投資信託を買う前に読んだ本その1「全面改訂 ほったらかし投資術」

銀行に金を預けても利息は雀の涙だし、どうするかなーと考えて結局投資信託に落ち着いた。実際に投資信託にたどり着くまでに三冊の本を読んだ。それらの本の感想を記録。

1冊目は、「全面改訂 ほったらかし投資術」。朝日新書、821円。

この本のよかったところは投資をする上で必要になる手続きや口座開設、投資信託の買い方について具体的にどうすればいいか書いてあるところ。この本だけで、実際に投資をはじめることができると思う。

さらにインデックスファンドを薦めていること、確定拠出年金を薦めていること、投資信託の購入手数料や高すぎる信託報酬を歯に衣着せずに断罪しているところ。このへんで、具体的にどのように、何に投資すればいいのかだいたい分かるようになってくる。証券会社や銀行は鬼門であると断言していて、歯切れがいい。

この本でおすすめされている方針を要約すると、

  • インデックスファンドを中心に投資
  • 配分は国内株半分と国外株半分
  • 債券は要らない
  • ある程度の金額になったらETFにリレー(買い換え)

となる。

しかし、この方針はすでに「ほったらかし」を標榜するには面倒くさすぎるように感じられた。もっとも問題なのがETFを薦めている点。ETFは、雑に言うと株式売買と同じような買い方で投資信託を買えるもので、投資信託に比べて信託報酬が相当低いものが多い。そのため同じ投資内容のETFと投資信託を比べれば、ETFのほうがよい成績になる。

ただし、ETFの売買にはそれ以外にいろいろなめんどくささと費用がついて回る。積み立てができなかったり、購入時に手数料が必要だったり。さらに海外のETFは信託報酬が極端に低いものもあるが、海外ETFは為替の問題や税金控除の手続きなどがついて回る。

確かにある程度の金額になれば購入手数料やもとの投資信託の売却益にかかる税金を考慮にいれてもETFに切り替えたほうが有利なんだろうが、はっきりいって面倒くさすぎる。それに、最近はインデックスファンドでもかなり信託報酬の少ないものが出ているので、ETFの優位性はすこし薄れてきている(ETFが優位になるためには相応の金額が必要になる)。

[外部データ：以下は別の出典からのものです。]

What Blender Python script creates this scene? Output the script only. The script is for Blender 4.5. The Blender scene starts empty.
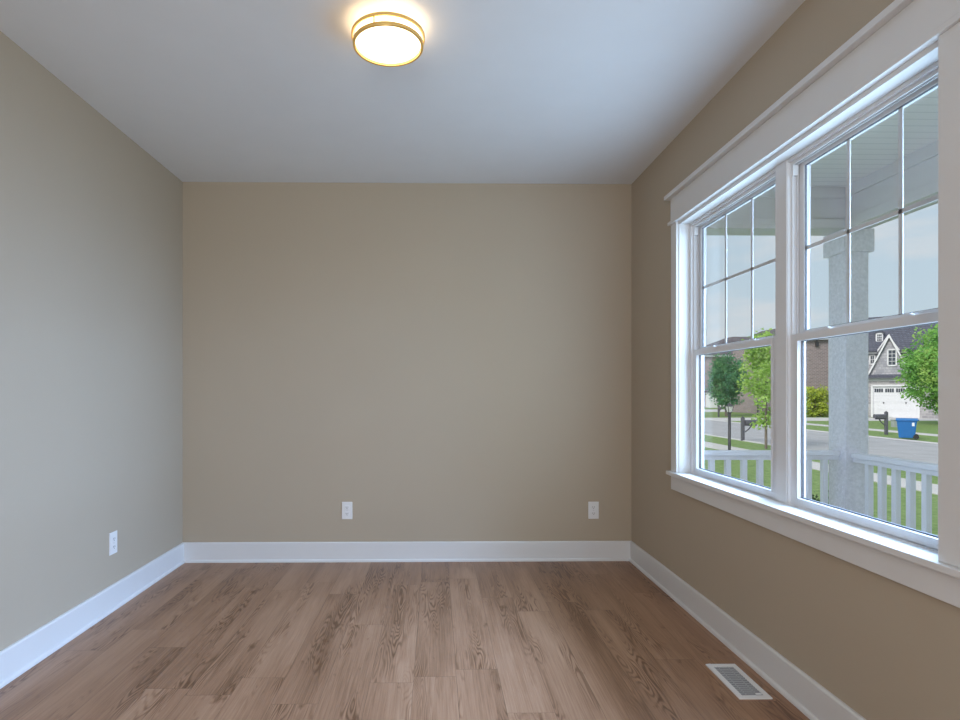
import bpy, bmesh, math, random
from mathutils import Vector, Matrix

C = bpy.context.scene.collection
random.seed(7)

# ---------------------------------------------------------------- camera
F_PX, YAW = 570.0, math.radians(0.8)
VPX, VPY, CAM_H = 435.5, 391.5, 1.23
cam_d = bpy.data.cameras.new('camera')
cam = bpy.data.objects.new('camera', cam_d); C.objects.link(cam)
cam_d.sensor_width = 36.0
cam_d.lens = F_PX / 960 * 36.0
cam_d.shift_x = (480 - (VPX + F_PX * math.tan(YAW))) / 960
cam_d.shift_y = (VPY - 360) / 960
cam_d.clip_start = 0.05; cam_d.clip_end = 600
cam.location = (0, 0, CAM_H)
cam.rotation_euler = (math.pi / 2, 0, -YAW)
sc = bpy.context.scene
sc.camera = cam

# ---------------------------------------------------------------- sky, daylight, exposure
sc.view_settings.view_transform = 'Standard'
sc.view_settings.look = 'None'
sc.view_settings.gamma = 1.0
sc.view_settings.exposure = 0.0
sc.view_settings.use_curve_mapping = False
sc.cycles.sample_clamp_indirect = 4.0
sc.cycles.caustics_reflective = False

w = bpy.data.worlds.new('world'); sc.world = w; w.use_nodes = True
nt = w.node_tree; nt.nodes.clear()
out = nt.nodes.new('ShaderNodeOutputWorld'); bg = nt.nodes.new('ShaderNodeBackground')
tc = nt.nodes.new('ShaderNodeTexCoord'); sep = nt.nodes.new('ShaderNodeSeparateXYZ')
nt.links.new(tc.outputs['Generated'], sep.inputs[0])
ramp = nt.nodes.new('ShaderNodeValToRGB')
ramp.color_ramp.elements[0].position = 0.0; ramp.color_ramp.elements[0].color = (0.50, 0.60, 0.66, 1)
ramp.color_ramp.elements[1].position = 0.6; ramp.color_ramp.elements[1].color = (0.40, 0.52, 0.66, 1)
e = ramp.color_ramp.elements.new(0.2); e.color = (0.46, 0.58, 0.67, 1)
nt.links.new(sep.outputs['Z'], ramp.inputs[0])
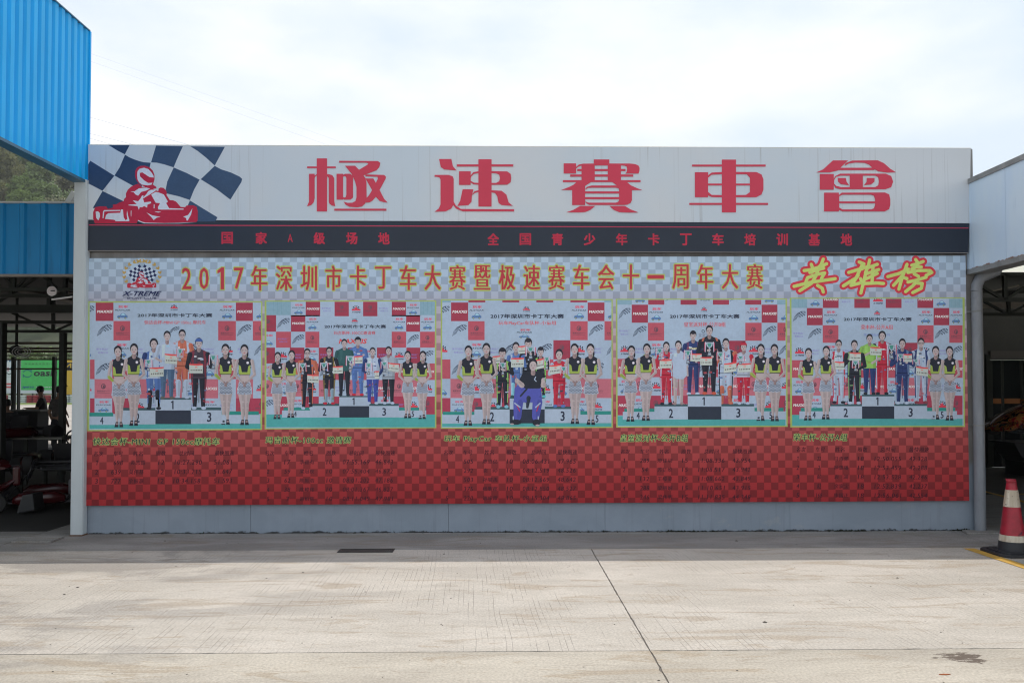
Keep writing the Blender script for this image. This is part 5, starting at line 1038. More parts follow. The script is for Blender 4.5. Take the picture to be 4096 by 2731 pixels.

そして、国内株と国外株半々の根拠がよく分からない。しかも、それをリバランスしなければいけない。それって、面倒くさいのではないですか?

この本の著者の一人である山崎元氏の考え方は少し理屈が勝ちすぎているところがある。たしかに、そのようにやればもっとも効率よく理論的にはバランスのよい投資ができるのかもしれない。しかし、ETFやリバランスは、ほったらかしとは言えない。ETFやリバランスは上級編、ということにしてやれば怖じ気づく読者もへったろうに、と思います。しかし山崎氏にはどこかお茶目なところがありなかなか憎めないいいキャラだと思う。

この本を読んでわたしが最終的にいいなと思った方針は、結局「バランスファンドを積立てる」というものでした。

わたしほどものぐさでなく、また資金も余裕がある人にとっては、この本に書かれているETFも具体的な選択肢として考慮すべきものになるだろう。わたしにはETF購入にまつわる諸々の手続きが面倒くさすぎるし、購入手数料をカバーできるほどの投資額もないので、やらない。

なお山崎氏は余裕資金がある場合には一括投資を薦めている。確かに理屈から言うと、ほったらかし投資は長期的にみて経済がこれからも成長するという前提に立っているので、それも理にかなっている。暴落も予測できないので待っていても仕方ない。しかしリーマンショックを目の当たりにした経験からするとどうも全部一括で投資するのが恐いという気持ちも理解できる。わたしは、余裕があれば半分くらい初期に投資して、あとはまたじょじょに積んでいけばいいのかな、と思った。理想的には暴落を待ってその時に一括投資だが、それができればだれも苦労しない・・・。

というわけで、基本的な投資の考え方も含めて、日本で投資信託に投資するときには具体的にどうすればいいのかがわかりやすく書かれているので入門書としてはこれは非常におすすめできます。これを読んで、自分はどうしたいのか考えてみれば投資信託を買う際には他になにも読む必要なないのではないか、と思いました。